Little’s career trajectory suggests that he would be worthy of a first-round pick

The standout star of Episcopal High School was a four-year starter, a five-star recruit, the top-ranked recruit in the whole of Texas, and the consensus best offensive tackle in the 2017 recruiting class.

Little became the first true freshman to start for Stanford since 2000 by making his debut against San Diego State and starting nine games for the 9-4 Cardinal. His impact on the run game was apparent, with Bryce Love setting a single-game record of 301 rushing yards against Arizona State the game after Stanford recorded their second-highest ever single-game rushing total against UCLA.

An ESPN Freshman All-American and PAC-12 Freshman Co-Offensive Player of the Year in 2017, Little continued his growth in 2018 with All Pac-12 First Team honors. As Stanford transitioned to a more air-based offense, Little helped protect K.J. Costello to the second-highest passing yards total in school history as the Cardinal recorded another nine-win season.

His absence was noticeable in 2019, as Stanford struggled to a 4-8 season. The offense averaged just 21.7 points per game, ranking 108th out of the 130 FBS teams. The accolades and the impact clearly add up to make Little a valuable asset to an offense.

What is it that makes him a first-round talent in the eyes of the NFL?

The first thing you notice about Little is, ironically, his size. At 6’7″, he towers over most defensive lineman and this is the first thing that Pauline eludes to when offering his evaluation.

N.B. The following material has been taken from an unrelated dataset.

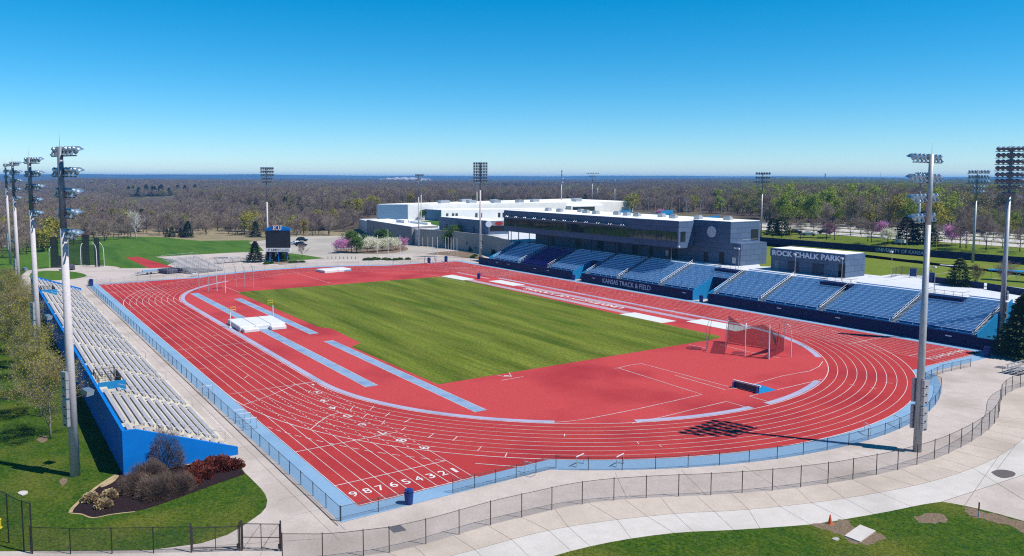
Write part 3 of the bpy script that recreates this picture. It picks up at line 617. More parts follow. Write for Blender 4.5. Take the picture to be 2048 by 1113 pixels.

“He’s big, he’s fluid, he moves well on his feet. He’s very good on the second level, with the ability to slide out laterally and pick up pass rushers. That is a premium on draft day. That is what Walker Little has shown in his shortened career at Stanford, especially in 2018.”

Pauline also alluded to the fact that Little is a “natural left tackle” as one of the reasons that NFL scouts rate him as a first-round prospect. Despite this, there is a huge disparity between individual analysts as to where they see Little being taken in the 2021 NFL Draft.

Why is opinion so divided?

Firstly, with just two years of game experience behind him, Little is a little raw. There are clearly aspects of his game that he needs to work on. An extra year of college football would have provided the opportunity to work on those and provide answers to the questions that people have over his ability.

One of those questions is about his ability to pass protect in the NFL. The NFL has become more orientated towards lighter, speedier pass rushers that bend around the edge well and Little has often looked a liability facing speed rushers.

That was particularly apparent against Notre Dame, as were his struggles against any form of inside pressure. The NFL has never been more pass-happy than it is now, and although Little may be one of the best run blockers in college football, he’ll need to show a marked improvement in his ability to pass protect to succeed in the league.

When the 2021 NFL season kicks off, it will have been two years since Little walked on to a football field. When he next does, it may well be as a first-round NFL Draft selection.

“It seems pretty confident, right now, that Walker Little will end up in the first round of the 2021 NFL Draft,” noted Pauline.